Each Tuesday, I crash my computer by 3 p.m. by overloading my web browser with tabs on research, studies, blogs and news articles. Here, I’ll share some more of what I found.

The concern among special education advocates over funding is palpable. But, the issue is not just over cuts because of budget shortfalls – advocacy groups also are calling for reforms of the current system.

Research finds that special education costs are going up and there’s some evidence of improved graduation rates, according to this paper by the National Center for Learning Disabilities.

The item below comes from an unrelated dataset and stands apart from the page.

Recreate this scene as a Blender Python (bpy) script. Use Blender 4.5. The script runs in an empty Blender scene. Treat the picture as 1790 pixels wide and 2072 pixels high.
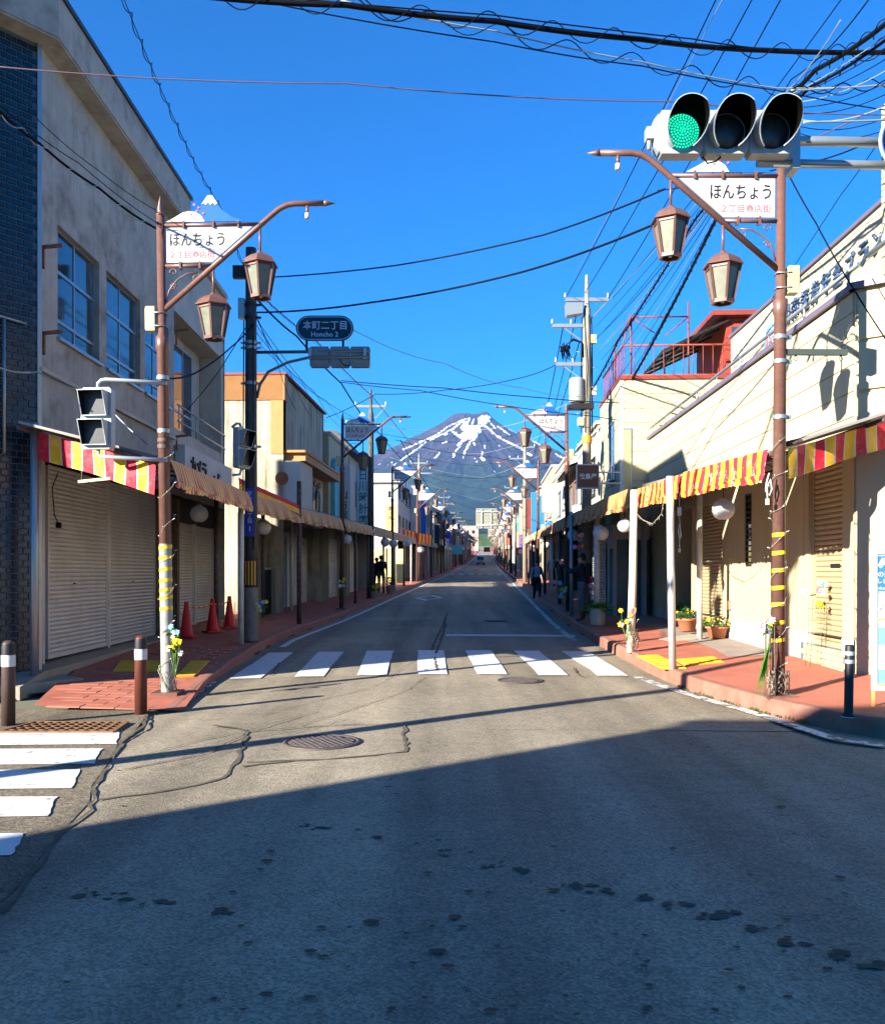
import bpy, bmesh, math, random
import numpy as np
from mathutils import Vector, Matrix, Euler
random.seed(7)
SC = bpy.context.scene
COL = SC.collection
R = math.radians

# ------------------------------------------------------------------ camera, sky, sun, exposure
F, CX, HY, CZ = 1793.0, 895.0, 1158.0, 1.6       # focal length and horizon of the lens, eye height
cam_d = bpy.data.cameras.new("camera")
cam = bpy.data.objects.new("camera", cam_d); COL.objects.link(cam)
cam.location = (0, 0, CZ); cam.rotation_euler = (R(90), 0, 0)
cam_d.sensor_fit = 'HORIZONTAL'; cam_d.sensor_width = 36.0; cam_d.lens = 36.0 * F / 1790.0
cam_d.shift_y = (HY - 1036.0) / 1790.0; cam_d.clip_start = 0.05; cam_d.clip_end = 60000
SC.camera = cam
SUN_EL, SUN_AZ = 20.5, 52.0                       # shadows run 52 degrees from +Y towards +X
world = bpy.data.worlds.new("World"); SC.world = world; world.use_nodes = True
wn, wl = world.node_tree.nodes, world.node_tree.links
bg = wn["Background"]
sky = wn.new("ShaderNodeTexSky"); sky.sky_type = 'NISHITA'; sky.sun_disc = False
sky.sun_elevation = R(SUN_EL); sky.sun_rotation = R(180 + SUN_AZ); sky.altitude = 800
sky.air_density = 1.0; sky.dust_density = 0.0; sky.ozone_density = 10.0
hs = wn.new("ShaderNodeHueSaturation"); hs.inputs['Saturation'].default_value = 1.45; hs.inputs['Value'].default_value = 1.0
wl.new(sky.outputs[0], hs.inputs['Color']); wl.new(hs.outputs[0], bg.inputs[0]); bg.inputs[1].default_value = 0.078
sd = bpy.data.lights.new("sun", 'SUN'); sd.energy = 5.0; sd.angle = R(0.5); sd.color = (1.0, 0.94, 0.83)
sun = bpy.data.objects.new("sun", sd); COL.objects.link(sun); sun.location = (-30, -30, 40)
_c, _s = math.cos(R(SUN_EL)), math.sin(R(SUN_EL))
sun.rotation_euler = Vector((math.sin(R(SUN_AZ)) * _c, math.cos(R(SUN_AZ)) * _c, -_s)).to_track_quat('-Z', 'Y').to_euler()
vs = SC.view_settings; vs.view_transform = 'Standard'; vs.look = 'None'; vs.exposure = 1.85; vs.gamma = 1.0; vs.use_curve_mapping = False
SC.render.engine = 'CYCLES'
SC.cycles.use_denoising = True; SC.cycles.max_bounces = 6; SC.cycles.diffuse_bounces = 3; SC.cycles.glossy_bounces = 3
SC.cycles.transparent_max_bounces = 8; SC.cycles.volume_bounces = 0; SC.cycles.caustics_reflective = False; SC.cycles.caustics_refractive = False

# ------------------------------------------------------------------ helpers
def at(px, py, Y):
    return Vector(((px - CX) * Y / F, Y, CZ - (py - HY) * Y / F))
def XX(px, Y): return (px - CX) * Y / F
def ZZ(py, Y): return CZ - (py - HY) * Y / F
_py = [-200, 11, 19, 28, 37, 60, 93, 130, 175, 247, 350, 500, 900, 1700]
_pz = [0, 0, .10, .24, .42, .80, 1.36, 2.03, 3.0, 4.95, 8.3, 14, 32, 75]
def prof(Y):
    # smoothed rise of the street
    return float(np.mean(np.interp([Y - 5, Y - 2.5, Y, Y + 2.5, Y + 5], _py, _pz))) if Y > 14 else float(np.interp(Y, _py, _pz)) * max(0, min(1, (Y - 9) / 5))
def C(h):
    v = [int(h[i:i + 2], 16) / 255 for i in (0, 2, 4)]
    return tuple(x / 12.92 if x <= .04045 else ((x + .055) / 1.055) ** 2.4 for x in v)

MATS = {}
def mat(name, col, rough=.6, metal=0.0, var=.12, scale=3.0, bump=0.0, bscale=60.0, streak=0.0, dirt=None, dirt_amt=.5, dscale=1.2, spec=.4, emit=None, estr=0, trans=0, wear=None, wear_amt=.5, wscale=9.0, wthr=.5):
    """Principled material with world-space colour variation, optional vertical streaks, dirt and worn patches."""
    if name in MATS: return MATS[name]
    m = bpy.data.materials.new(name); m.use_nodes = True; MATS[name] = m
    n, l = m.node_tree.nodes, m.node_tree.links
    b = n["Principled BSDF"]
    b.inputs['Roughness'].default_value = rough; b.inputs['Metallic'].default_value = metal
    b.inputs['Specular IOR Level'].default_value = spec
    if trans: b.inputs['Transmission Weight'].default_value = trans
    g = n.new("ShaderNodeNewGeometry")
    def noise(sc, det=4, vec=None, rgh=.6):
        t = n.new("ShaderNodeTexNoise"); t.inputs['Scale'].default_value = sc; t.inputs['Detail'].default_value = det; t.inputs['Roughness'].default_value = rgh
        l.new(vec or g.outputs['Position'], t.inputs['Vector']); return t.outputs['Fac']
    def ramp(fac, a, bb, c0, c1):
        r = n.new("ShaderNodeMapRange"); r.inputs[1].default_value = a; r.inputs[2].default_value = bb; r.inputs[3].default_value = c0; r.inputs[4].default_value = c1
        r.clamp = True; l.new(fac, r.inputs[0]); return r.outputs[0]
    def mix(fac, a, bb, mode='MIX'):
        x = n.new("ShaderNodeMix"); x.data_type = 'RGBA'; x.blend_type = mode
        if hasattr(fac, 'links') or not isinstance(fac, (int, float)): l.new(fac, x.inputs[0])
        else: x.inputs[0].default_value = fac
        for s, v in ((x.inputs[6], a), (x.inputs[7], bb)):
            if isinstance(v, tuple): s.default_value = (*v[:3], 1)
            else: l.new(v, s)
        return x.outputs[2]
    cur = tuple(col)
    if var:
        f = ramp(noise(scale), .25, .75, 0, 1)
        cur = mix(f, tuple(c * (1 - var) for c in col), tuple(min(1, c * (1 + var)) for c in col))
    if streak:
        mp = n.new("ShaderNodeMapping"); mp.inputs['Scale'].default_value = (3.2, 3.2, .22); l.new(g.outputs['Position'], mp.inputs[0])
        f = ramp(noise(1.6, 6, mp.outputs[0], .7), .46, .72, 0, streak)
        cur = mix(f, cur, dirt or tuple(c * .35 for c in col))
    if dirt and dirt_amt:
        f = ramp(noise(dscale, 6, None, .7), .5, .75, 0, dirt_amt)
        cur = mix(f, cur, dirt)
    if wear:
        f = ramp(noise(wscale, 6, None, .75), wthr, wthr + .06, 0, wear_amt)
        cur = mix(f, cur, wear)
    if isinstance(cur, tuple): b.inputs['Base Color'].default_value = (*cur, 1)
    else: l.new(cur, b.inputs['Base Color'])
    if bump:
        bp = n.new("ShaderNodeBump"); bp.inputs['Strength'].default_value = bump; bp.inputs['Distance'].default_value = .01
        l.new(noise(bscale, 3), bp.inputs['Height']); l.new(bp.outputs[0], b.inputs['Normal'])
    if emit:
        b.inputs['Emission Color'].default_value = (*emit, 1); b.inputs['Emission Strength'].default_value = estr
    return m

class MB:
    def __init__(s): s.v = []; s.f = []; s.m = []; s.s = []
    def add(s, vs_, fs, mi=0, sm=False):
        o = len(s.v); s.v += [tuple(v) for v in vs_]
        for f in fs: s.f.append(tuple(i + o for i in f)); s.m.append(mi); s.s.append(sm)
        return s
    def box(s, x0, x1, y0, y1, z0, z1, mi=0):
        if x0 > x1: x0, x1 = x1, x0
        if y0 > y1: y0, y1 = y1, y0
        if z0 > z1: z0, z1 = z1, z0
        return s.add([(x0,y0,z0),(x1,y0,z0),(x1,y1,z0),(x0,y1,z0),(x0,y0,z1),(x1,y0,z1),(x1,y1,z1),(x0,y1,z1)],
                     [(0,3,2,1),(4,5,6,7),(0,1,5,4),(1,2,6,5),(2,3,7,6),(3,0,4,7)], mi)
    def quad(s, a, b, c, d, mi=0): return s.add([a, b, c, d], [(0, 1, 2, 3)], mi)
    def bar(s, p0, p1, w, h=None, mi=0):
        p0, p1 = Vector(p0), Vector(p1); h = h or w
        t = (p1 - p0).normalized(); up = Vector((0, 0, 1)) if abs(t.z) < .95 else Vector((0, 1, 0))
        a = t.cross(up).normalized() * w / 2; b = a.cross(t).normalized() * h / 2
        return s.add([p0-a-b, p0+a-b, p0+a+b, p0-a+b, p1-a-b, p1+a-b, p1+a+b, p1-a+b],
                     [(0,3,2,1),(4,5,6,7),(0,1,5,4),(1,2,6,5),(2,3,7,6),(3,0,4,7)], mi)
    def tube(s, pts, r, n=8, mi=0, caps=True, sm=True):
        pts = [Vector(p) for p in pts]; k = len(pts)
        rr = r if isinstance(r, (list, tuple)) else [r] * k
        t0 = (pts[1] - pts[0]).normalized()
        a = t0.orthogonal().normalized(); vs_ = []; pt = t0
        for i, p in enumerate(pts):
            t = (pts[min(i+1, k-1)] - pts[max(i-1, 0)])
            t = t.normalized() if t.length > 1e-9 else pt
            q = pt.rotation_difference(t); a = q @ a; a = (a - t * a.dot(t)).normalized(); pt = t; b = t.cross(a)
            for j in range(n):
                an = 2 * math.pi * j / n; vs_.append(p + (a * math.cos(an) + b * math.sin(an)) * rr[i])
        fs = [(i*n+j, i*n+(j+1) % n, (i+1)*n+(j+1) % n, (i+1)*n+j) for i in range(k-1) for j in range(n)]
        s.add(vs_, fs, mi, sm)
        if caps:
            o = len(s.v) - len(vs_)
            s.f.append(tuple(o + j for j in reversed(range(n)))); s.m.append(mi); s.s.append(False)
            s.f.append(tuple(o + (k-1)*n + j for j in range(n))); s.m.append(mi); s.s.append(False)
        return s
    def lathe(s, prof_, n=16, c=(0, 0, 0), mi=0, sm=True, rot=0.0, sx=1, sy=1, cap=True):
        vs_ = []
        for r, z in prof_:
            for j in range(n):
                an = 2*math.pi*j/n + rot
                vs_.append((c[0] + r*math.cos(an)*sx, c[1] + r*math.sin(an)*sy, c[2] + z))
        k = len(prof_)
        s.add(vs_, [(i*n+j, i*n+(j+1) % n, (i+1)*n+(j+1) % n, (i+1)*n+j) for i in range(k-1) for j in range(n)], mi, sm)
        if cap:
            o = len(s.v) - len(vs_)
            if prof_[0][0] > 1e-4: s.f.append(tuple(o + j for j in reversed(range(n)))); s.m.append(mi); s.s.append(False)
            if prof_[-1][0] > 1e-4: s.f.append(tuple(o + (k-1)*n + j for j in range(n))); s.m.append(mi); s.s.append(False)
        return s
    def ball(s, c, r, nu=12, nv=8, mi=0, sz=1.0):
        pr = [(max(1e-5, r*math.sin(math.pi*i/nv)), -r*sz*math.cos(math.pi*i/nv)) for i in range(nv+1)]
        return s.lathe(pr, nu, c, mi, True, cap=False)
    def prism(s, poly, y0, y1, mi=0):
        """polygon in (x, z) extruded along y"""
        k = len(poly)
        ar = sum(poly[i][0]*poly[(i+1) % k][1] - poly[(i+1) % k][0]*poly[i][1] for i in range(k))
        if ar < 0: poly = poly[::-1]
        if y0 > y1: y0, y1 = y1, y0
        vs_ = [(x, y0, z) for x, z in poly] + [(x, y1, z) for x, z in poly]
        return s.add(vs_, [tuple(range(k)), tuple(range(2*k-1, k-1, -1))] + [(i, i+k, (i+1) % k + k, (i+1) % k) for i in range(k)], mi)
    def data(s, name, mats):
        me = bpy.data.meshes.new(name); me.from_pydata(s.v, [], s.f)
        for m in (mats if isinstance(mats, (list, tuple)) else [mats]): me.materials.append(m)
        me.polygons.foreach_set('material_index', s.m); me.polygons.foreach_set('use_smooth', s.s); me.update()
        return me
    def build(s, name, mats, parent=None, loc=None, rotz=0.0):
        return obj(name, s.data(name, mats), parent, loc, rotz)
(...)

But, advocates are also saying that we can do better by implementing research-proven strategies. With budgets tightening everywhere, schools will need to do this with the restraints of current funding. One idea suggested to me by a reader today: Perhaps we could better train all teachers to address special education needs, since schools are increasingly putting students in inclusion classes.

There are more policy ideas in a report that looks at special education spending and student populations between 1996 and 2005. The Thomas B. Fordham Institute states it’s mission clearly, they “seek to help chart a different path, doing right by children with special needs while recognizing both that every youngster is special in some way and that the taxpayer’s pocket is not bottomless.”

Another good source for information was the Idea Money Watch site. Created to track the stimulus money meant to flow to special education programs, the site has blogs for every state that highlight special education stories and good summary data.

Lastly, and perhaps most importantly for parents and teachers, you can read about the Board of Regents actions on mandate relief for special education. And track their future agendas here.